Dorothy's emotional gyrations follow those of an average, happy-enough life. There are the universal lows of family illnesses, accidents, divorce and deaths alongside the universal highs of romance and love. It might sound like a dreary ambition – to attempt to capture the fullness of one rather ordinary life – but Emily Perkins's book ends up being extraordinary.

There is nothing that is reductive or dull in how she presents Dorothy to us. Her life is complicated and emotionally inconclusive, filled with the banal and the sublime, the commonplace and the tragic, just as real life is.

She and Evelyn are two young girls playing in the back garden at the beginning. The adult world – their father's temporary departure, his fall from financial grace, her stay in a women's commune with their mother –is often shown through a child's filter. It is so sensitively rendered that you feel every detail, down to the blades of grass that grazes the children's knees. At times, the first part of the book has the same solid physicality as the vividly drawn childhood sections of Terrence Malick's The Tree of Life.

It seems, in these pages, as if Perkins has a special gift for capturing a child's inner universe, but the talent extends itself as the novel progresses to the incandescent joys and devastations of teenage love, the compromises of mid-life and the tragedy of old age. Perkins's previous novels have focused on youthful drifting, as in her debut, Leave Before You Go, on teenage lives in The New Girl, and mid-life malaise in Novel About My Wife. Here, she joins up the ages from beginning to end, and each era is described with a glowing authenticity, even the stream-of-consciousness that seems to take us into death.
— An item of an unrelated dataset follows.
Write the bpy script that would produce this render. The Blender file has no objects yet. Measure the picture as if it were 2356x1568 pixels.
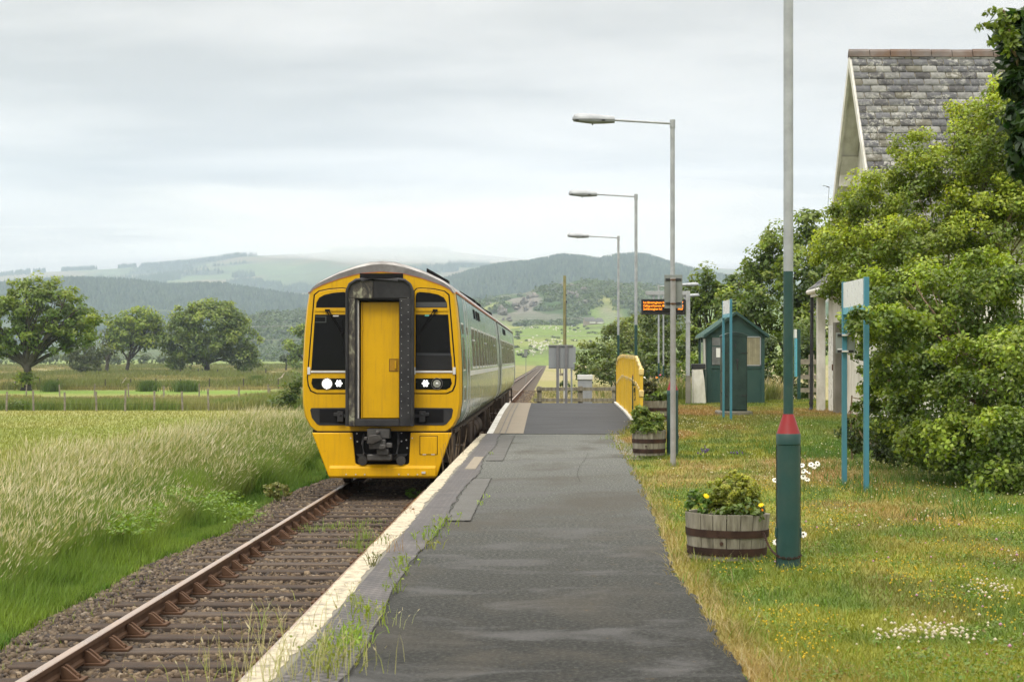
import bpy, bmesh, math, random
import numpy as np
from mathutils import Vector, Matrix
R = math.radians
random.seed(7)
RNG = np.random.default_rng(7)

# ------------------------------------------------------------ camera, sky, sun, exposure
sc = bpy.context.scene
col = sc.collection
F, CX, CY, CH = 4200.0, 1266.0, 827.0, 1.41      # focal length and vanishing point in pixels of a 2356 px wide frame, eye height
cam_d = bpy.data.cameras.new("camera")
cam = bpy.data.objects.new("camera", cam_d)
col.objects.link(cam)
sc.camera = cam
cam.location = (0, 0, CH)
cam.rotation_euler = (R(90), 0, 0)
cam_d.sensor_width = 36
cam_d.lens = F / 2356 * 36
cam_d.shift_x = (1178 - CX) / 2356
cam_d.shift_y = (CY - 784) / 2356
cam_d.clip_start = 0.3
cam_d.clip_end = 30000
cam_d.dof.use_dof = True
cam_d.dof.focus_distance = 30.0
cam_d.dof.aperture_fstop = 9.0

SUN_EL, SUN_AZ = 52.0, 200.0      # azimuth measured clockwise from +Y
wd = bpy.data.worlds.new("World")
sc.world = wd
wd.use_nodes = True
nt = wd.node_tree
nt.nodes.clear()
N = nt.nodes.new
L = nt.links.new
out = N("ShaderNodeOutputWorld")
bg_sky = N("ShaderNodeBackground"); bg_cloud = N("ShaderNodeBackground")
sky = N("ShaderNodeTexSky"); sky.sky_type = 'NISHITA'; sky.sun_disc = False
sky.sun_elevation = R(SUN_EL); sky.sun_rotation = R(SUN_AZ)
L(sky.outputs[0], bg_sky.inputs[0]); bg_sky.inputs[1].default_value = 0.10
tc = N("ShaderNodeTexCoord"); sep = N("ShaderNodeSeparateXYZ"); L(tc.outputs["Generated"], sep.inputs[0])
def wmath(op, a, b=None, c=None):
    n = N("ShaderNodeMath"); n.operation = op
    for i, s in enumerate((a, b, c)):
        if s is None: continue
        if isinstance(s, (int, float)): n.inputs[i].default_value = s
        else: L(s, n.inputs[i])
    return n.outputs[0]
zc = wmath('MAXIMUM', sep.outputs[2], 0.0)
den = wmath('ADD', zc, 0.055)
cxn = wmath('MULTIPLY', wmath('DIVIDE', sep.outputs[0], den), 0.9); cyn = wmath('MULTIPLY', wmath('DIVIDE', sep.outputs[1], den), 1.3)
cmb = N("ShaderNodeCombineXYZ"); L(cxn, cmb.inputs[0]); L(cyn, cmb.inputs[1])
cmb.inputs[2].default_value = 22.1
n1 = N("ShaderNodeTexNoise"); n1.inputs["Scale"].default_value = 0.62; n1.inputs["Detail"].default_value = 7; n1.inputs["Roughness"].default_value = 0.5
n1.inputs["Distortion"].default_value = 0.25
L(cmb.outputs[0], n1.inputs["Vector"])
cr = N("ShaderNodeValToRGB"); L(n1.outputs[0], cr.inputs[0])
cr.color_ramp.elements[0].position = 0.32; cr.color_ramp.elements[0].color = (0.43, 0.40, 0.365, 1)
cr.color_ramp.elements[1].position = 0.66; cr.color_ramp.elements[1].color = (0.88, 0.812, 0.735, 1)
e = cr.color_ramp.elements.new(0.46); e.color = (0.645, 0.598, 0.546, 1)
L(cr.outputs[0], bg_cloud.inputs[0])
# an overcast sky is brighter overhead than at the horizon
mr = N("ShaderNodeMapRange"); L(sep.outputs[2], mr.inputs[0])
mr.inputs[1].default_value = 0.20; mr.inputs[2].default_value = 0.9; mr.inputs[3].default_value = 1.0; mr.inputs[4].default_value = 3.35
L(mr.outputs[0], bg_cloud.inputs[1])
mx = N("ShaderNodeMixShader"); mx.inputs[0].default_value = 0.985
L(bg_sky.outputs[0], mx.inputs[1]); L(bg_cloud.outputs[0], mx.inputs[2]); L(mx.outputs[0], out.inputs[0])

sd = bpy.data.lights.new("sun", 'SUN'); sd.energy = 1.5; sd.angle = R(22); sd.color = (1.0, 0.94, 0.84)
so = bpy.data.objects.new("sun", sd); col.objects.link(so)
az = R(SUN_AZ); el = R(SUN_EL)
sdir = Vector((math.sin(az) * math.cos(el), math.cos(az) * math.cos(el), math.sin(el)))
so.rotation_euler = sdir.to_track_quat('Z', 'Y').to_euler()
so.location = (0, -20, 60)
vs = sc.view_settings
sc.display_settings.display_device = 'sRGB'
vs.view_transform = 'Standard'; vs.look = 'None'; vs.exposure = 0.41; vs.gamma = 1.0
sc.render.engine = 'CYCLES'
cy = sc.cycles
cy.use_denoising = True
cy.max_bounces = 8; cy.diffuse_bounces = 3; cy.glossy_bounces = 3; cy.transmission_bounces = 3; cy.volume_bounces = 3; cy.transparent_max_bounces = 8
cy.caustics_reflective = False; cy.caustics_refractive = False
cy.use_adaptive_sampling = True; cy.adaptive_threshold = 0.015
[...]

Dorothy's deepest ruminations come in mid-life. She seems both to dodge, and be plagued by, the question of whether she settled for her husband, Andrew, or settled down with a man who could commit to her in a way that her real love, Daniel, could not, despite their mutual ardour.

Perkins has the ability to convey momentous feeling in small moments such as the domestic passages when nothing – and everything – seems to happen. Her transformation from a mother into a vulnerable old lady is captured in a brief kitchen accident: "She took a pot of cottage cheese from the fridge and misjudged the lid's grip and it fell to the floor... Her hands as she wiped it looked like somebody else's, the skin cellophane-shiny in places and spotted, the fingers red and swollen at the knuckles, the nails beginning to ridge."
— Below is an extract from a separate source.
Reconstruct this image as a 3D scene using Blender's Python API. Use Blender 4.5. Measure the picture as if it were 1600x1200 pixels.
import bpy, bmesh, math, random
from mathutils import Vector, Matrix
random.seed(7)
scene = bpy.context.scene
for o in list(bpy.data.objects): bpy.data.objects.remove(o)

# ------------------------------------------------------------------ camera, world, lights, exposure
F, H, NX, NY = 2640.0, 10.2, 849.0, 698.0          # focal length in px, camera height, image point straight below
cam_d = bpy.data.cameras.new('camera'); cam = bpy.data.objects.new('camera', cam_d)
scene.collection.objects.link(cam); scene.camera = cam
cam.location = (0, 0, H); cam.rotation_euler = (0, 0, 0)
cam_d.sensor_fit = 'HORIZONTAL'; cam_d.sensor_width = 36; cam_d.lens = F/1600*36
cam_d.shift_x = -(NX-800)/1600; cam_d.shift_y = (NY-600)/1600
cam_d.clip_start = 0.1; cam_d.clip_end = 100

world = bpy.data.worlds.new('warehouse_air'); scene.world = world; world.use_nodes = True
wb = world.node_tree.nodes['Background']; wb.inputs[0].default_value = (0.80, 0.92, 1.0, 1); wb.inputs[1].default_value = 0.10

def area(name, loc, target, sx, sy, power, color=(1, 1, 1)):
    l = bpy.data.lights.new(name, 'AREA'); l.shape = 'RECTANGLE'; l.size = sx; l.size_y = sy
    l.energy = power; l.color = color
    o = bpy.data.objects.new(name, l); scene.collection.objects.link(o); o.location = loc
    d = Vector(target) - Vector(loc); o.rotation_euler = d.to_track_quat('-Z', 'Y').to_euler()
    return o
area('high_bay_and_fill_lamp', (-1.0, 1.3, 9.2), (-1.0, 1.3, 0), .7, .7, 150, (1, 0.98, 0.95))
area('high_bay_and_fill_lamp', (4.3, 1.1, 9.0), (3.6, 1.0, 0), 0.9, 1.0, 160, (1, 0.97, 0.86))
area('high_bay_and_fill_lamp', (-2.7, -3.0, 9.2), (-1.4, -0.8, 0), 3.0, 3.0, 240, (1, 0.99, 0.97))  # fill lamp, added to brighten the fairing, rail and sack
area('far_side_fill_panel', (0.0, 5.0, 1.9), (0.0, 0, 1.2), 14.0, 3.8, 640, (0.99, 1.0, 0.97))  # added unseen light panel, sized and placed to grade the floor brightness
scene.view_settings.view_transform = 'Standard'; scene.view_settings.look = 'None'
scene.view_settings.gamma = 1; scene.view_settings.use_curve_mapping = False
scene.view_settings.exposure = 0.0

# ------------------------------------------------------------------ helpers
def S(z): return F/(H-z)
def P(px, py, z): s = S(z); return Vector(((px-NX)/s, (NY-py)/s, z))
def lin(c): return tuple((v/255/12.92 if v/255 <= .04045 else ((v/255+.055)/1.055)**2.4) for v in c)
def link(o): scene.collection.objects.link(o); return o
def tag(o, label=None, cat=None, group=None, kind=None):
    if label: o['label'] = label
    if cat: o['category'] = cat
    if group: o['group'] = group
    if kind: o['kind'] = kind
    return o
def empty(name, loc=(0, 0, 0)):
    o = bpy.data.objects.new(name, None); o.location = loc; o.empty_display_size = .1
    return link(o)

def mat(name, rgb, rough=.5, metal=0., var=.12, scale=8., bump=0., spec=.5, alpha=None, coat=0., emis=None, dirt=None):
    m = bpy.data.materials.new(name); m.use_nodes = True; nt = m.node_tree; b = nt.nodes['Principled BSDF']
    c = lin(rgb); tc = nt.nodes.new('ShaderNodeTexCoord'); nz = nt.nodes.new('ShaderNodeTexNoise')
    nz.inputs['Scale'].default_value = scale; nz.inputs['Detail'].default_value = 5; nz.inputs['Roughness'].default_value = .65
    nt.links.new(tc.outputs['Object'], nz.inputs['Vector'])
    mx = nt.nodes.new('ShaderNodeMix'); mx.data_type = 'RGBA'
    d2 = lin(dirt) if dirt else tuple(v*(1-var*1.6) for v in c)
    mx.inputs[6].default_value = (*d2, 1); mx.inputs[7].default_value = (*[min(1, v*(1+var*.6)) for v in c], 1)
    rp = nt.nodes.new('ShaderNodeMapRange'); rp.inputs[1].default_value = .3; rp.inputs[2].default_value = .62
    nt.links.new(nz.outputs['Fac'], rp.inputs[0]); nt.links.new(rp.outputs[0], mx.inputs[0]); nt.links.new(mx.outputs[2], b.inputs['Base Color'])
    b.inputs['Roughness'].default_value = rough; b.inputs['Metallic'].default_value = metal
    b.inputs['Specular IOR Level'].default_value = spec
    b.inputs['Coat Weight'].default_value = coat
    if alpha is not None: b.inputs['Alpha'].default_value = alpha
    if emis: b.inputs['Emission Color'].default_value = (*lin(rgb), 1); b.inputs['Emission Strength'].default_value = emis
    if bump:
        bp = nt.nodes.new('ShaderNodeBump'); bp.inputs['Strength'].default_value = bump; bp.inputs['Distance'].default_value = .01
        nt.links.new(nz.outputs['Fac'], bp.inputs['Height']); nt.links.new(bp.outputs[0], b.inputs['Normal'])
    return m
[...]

Life is a fleetingly glorious thing, Perkins seems to say in this magnificent novel. As Dorothy's body gradually shrivels, she thinks: "There was no time between being a child, really bemused by bodies like this and having one of your own". Yet inside, nothing changes at all. Even as an old woman, joy, intensity, and youthful hope persists: "Adulthood was like this – your voice calm, your face normal, while inside, turmoil, your heart still seven, or twelve, or fifteen."